Uh, yes. Can I go now?

Yet it's almost hard to be rude in a Mini today – as it was when the too cute VW New Beetle returned to the road four years ago.

But it's easier to be in a hurry. BMW, which now builds the Mini, worked hard to give it the road manners of the original built by British carmaker Austin in the 1960s. That car was a beloved underdog in races. The tiny, underpowered Mini never slowed down for corners and regularly took the checkered flag.

Be forewarned: This Mini is not that Mini.
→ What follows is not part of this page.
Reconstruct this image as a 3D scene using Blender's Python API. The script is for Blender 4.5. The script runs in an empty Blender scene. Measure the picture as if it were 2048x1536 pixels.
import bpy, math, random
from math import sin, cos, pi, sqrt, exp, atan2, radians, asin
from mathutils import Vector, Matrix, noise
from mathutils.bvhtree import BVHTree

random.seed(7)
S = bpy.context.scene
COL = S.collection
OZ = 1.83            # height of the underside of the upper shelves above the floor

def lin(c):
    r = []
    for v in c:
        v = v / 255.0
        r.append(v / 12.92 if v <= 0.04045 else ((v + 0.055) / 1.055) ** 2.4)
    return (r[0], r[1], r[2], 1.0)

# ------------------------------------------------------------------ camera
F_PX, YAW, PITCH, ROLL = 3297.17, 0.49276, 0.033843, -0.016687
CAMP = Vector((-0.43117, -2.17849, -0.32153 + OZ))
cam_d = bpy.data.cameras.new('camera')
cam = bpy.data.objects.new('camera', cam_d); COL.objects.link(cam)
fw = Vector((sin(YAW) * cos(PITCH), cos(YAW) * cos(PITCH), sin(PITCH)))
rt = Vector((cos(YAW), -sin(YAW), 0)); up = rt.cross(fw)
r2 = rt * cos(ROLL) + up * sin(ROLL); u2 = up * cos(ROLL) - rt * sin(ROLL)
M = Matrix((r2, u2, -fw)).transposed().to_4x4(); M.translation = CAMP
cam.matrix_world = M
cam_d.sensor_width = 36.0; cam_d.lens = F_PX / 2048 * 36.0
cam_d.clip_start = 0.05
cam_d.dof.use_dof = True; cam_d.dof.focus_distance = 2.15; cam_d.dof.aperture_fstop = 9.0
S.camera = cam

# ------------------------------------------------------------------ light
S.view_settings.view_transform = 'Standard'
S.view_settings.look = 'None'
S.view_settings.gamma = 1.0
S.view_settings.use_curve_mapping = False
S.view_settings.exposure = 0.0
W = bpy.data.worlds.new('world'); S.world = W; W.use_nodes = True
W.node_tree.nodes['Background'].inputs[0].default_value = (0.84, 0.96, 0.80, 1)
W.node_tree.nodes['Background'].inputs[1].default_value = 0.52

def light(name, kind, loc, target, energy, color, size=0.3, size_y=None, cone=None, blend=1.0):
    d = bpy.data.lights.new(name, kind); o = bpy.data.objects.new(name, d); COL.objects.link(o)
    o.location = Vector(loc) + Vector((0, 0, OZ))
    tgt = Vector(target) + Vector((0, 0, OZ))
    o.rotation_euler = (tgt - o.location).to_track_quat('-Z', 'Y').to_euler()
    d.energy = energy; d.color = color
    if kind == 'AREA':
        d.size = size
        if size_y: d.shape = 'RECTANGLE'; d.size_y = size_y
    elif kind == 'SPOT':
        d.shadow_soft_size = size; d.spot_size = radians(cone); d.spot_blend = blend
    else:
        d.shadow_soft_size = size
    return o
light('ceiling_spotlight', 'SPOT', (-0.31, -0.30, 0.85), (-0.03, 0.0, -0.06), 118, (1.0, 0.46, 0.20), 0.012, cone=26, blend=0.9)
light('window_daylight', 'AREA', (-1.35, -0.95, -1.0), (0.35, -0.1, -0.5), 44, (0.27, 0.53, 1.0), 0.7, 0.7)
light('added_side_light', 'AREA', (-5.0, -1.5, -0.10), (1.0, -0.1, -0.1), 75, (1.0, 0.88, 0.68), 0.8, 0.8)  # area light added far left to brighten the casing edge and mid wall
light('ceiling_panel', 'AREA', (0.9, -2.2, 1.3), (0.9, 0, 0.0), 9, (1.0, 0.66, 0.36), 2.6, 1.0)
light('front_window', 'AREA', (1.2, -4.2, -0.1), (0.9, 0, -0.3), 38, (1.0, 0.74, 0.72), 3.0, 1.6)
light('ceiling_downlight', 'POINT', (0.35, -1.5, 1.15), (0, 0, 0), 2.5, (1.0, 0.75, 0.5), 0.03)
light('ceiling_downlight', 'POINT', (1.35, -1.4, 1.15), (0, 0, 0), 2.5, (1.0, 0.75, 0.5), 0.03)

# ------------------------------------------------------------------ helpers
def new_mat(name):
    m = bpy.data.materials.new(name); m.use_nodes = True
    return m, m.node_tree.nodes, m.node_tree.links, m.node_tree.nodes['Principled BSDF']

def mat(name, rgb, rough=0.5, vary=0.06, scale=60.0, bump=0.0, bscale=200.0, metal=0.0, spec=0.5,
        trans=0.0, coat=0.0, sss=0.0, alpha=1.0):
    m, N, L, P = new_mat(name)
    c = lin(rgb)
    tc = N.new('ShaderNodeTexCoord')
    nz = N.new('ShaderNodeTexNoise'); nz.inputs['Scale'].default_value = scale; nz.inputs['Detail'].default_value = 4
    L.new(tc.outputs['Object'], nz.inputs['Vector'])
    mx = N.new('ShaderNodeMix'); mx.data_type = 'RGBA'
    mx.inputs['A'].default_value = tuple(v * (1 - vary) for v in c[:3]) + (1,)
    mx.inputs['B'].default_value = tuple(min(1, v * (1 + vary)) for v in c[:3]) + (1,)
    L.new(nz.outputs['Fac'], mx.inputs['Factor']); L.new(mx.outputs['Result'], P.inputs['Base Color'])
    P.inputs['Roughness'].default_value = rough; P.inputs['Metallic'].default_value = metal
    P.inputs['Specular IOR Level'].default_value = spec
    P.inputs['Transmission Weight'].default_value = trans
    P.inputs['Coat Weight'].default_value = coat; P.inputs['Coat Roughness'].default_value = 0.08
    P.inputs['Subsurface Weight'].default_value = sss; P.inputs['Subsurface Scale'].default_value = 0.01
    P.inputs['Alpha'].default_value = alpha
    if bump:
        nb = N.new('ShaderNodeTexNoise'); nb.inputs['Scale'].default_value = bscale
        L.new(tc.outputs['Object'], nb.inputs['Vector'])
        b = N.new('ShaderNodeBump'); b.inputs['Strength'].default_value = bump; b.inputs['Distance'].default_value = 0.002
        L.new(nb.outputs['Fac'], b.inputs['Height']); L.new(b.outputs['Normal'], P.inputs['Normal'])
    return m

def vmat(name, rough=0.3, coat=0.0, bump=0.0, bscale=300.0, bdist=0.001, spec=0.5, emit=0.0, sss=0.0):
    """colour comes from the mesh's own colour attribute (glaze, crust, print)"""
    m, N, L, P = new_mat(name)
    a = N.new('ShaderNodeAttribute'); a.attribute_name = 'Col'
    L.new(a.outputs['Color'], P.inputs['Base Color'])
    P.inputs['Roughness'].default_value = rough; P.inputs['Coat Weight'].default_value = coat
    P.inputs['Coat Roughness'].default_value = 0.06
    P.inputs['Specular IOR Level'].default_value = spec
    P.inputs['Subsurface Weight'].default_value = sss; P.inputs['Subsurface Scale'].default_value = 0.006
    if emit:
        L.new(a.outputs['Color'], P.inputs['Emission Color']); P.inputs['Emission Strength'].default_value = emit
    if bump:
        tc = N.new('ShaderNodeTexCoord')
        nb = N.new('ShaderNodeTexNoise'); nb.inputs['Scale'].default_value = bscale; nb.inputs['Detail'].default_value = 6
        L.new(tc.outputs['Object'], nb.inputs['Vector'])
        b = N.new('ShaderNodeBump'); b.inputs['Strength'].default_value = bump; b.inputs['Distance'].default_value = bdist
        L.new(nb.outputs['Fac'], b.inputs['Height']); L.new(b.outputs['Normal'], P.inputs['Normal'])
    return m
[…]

While BMW preserved the look and proportions, the new Mini Cooper is nearly 40 percent bigger, so it doesn't approach the original's hair-trigger reactions. With an interior chock-full of modern safety and electronic gear – airbags, navigation system, a continuously variable transmission – the new Mini actually feels more cramped than the old one. The back seat is next to useless. Even a 5-year-old's legs have no room.

The Mini Cooper comes in two styles, the base model, with 115 horsepower and rated 27 miles per gallon in the city and 38 on the highway, and the supercharged Mini Cooper S with 163 horsepower rated 24/33 m.p.g.

The S model seems cut from a different cloth. It's muscular, solid, taut; the base Cooper is lazy and loose. To hustle the base car, you have to drive like you're mad at it.

Quality is suspect in both. Thrumming wheel bearings, whining steering, loose and missing interior parts marred two weeks of driving. The base Mini Cooper sells for a suggested $16,970, but expect to pay at least $21,000. The S lists for $3,000 more.

Either way, the details make the car: The dinner-plate-size speedometer in the center dash, the tachometer perched on the steering column, and the single backup light low in the middle of the bumper. Best of all, the top and mirrors come in black, white, or painted like the rest of the car. The Union Jack is an optional decal, as are the Stars and Stripes and a checkerboard.

Any way you order it, the Mini is a bargain fashion statement – if the dealer doesn't gouge.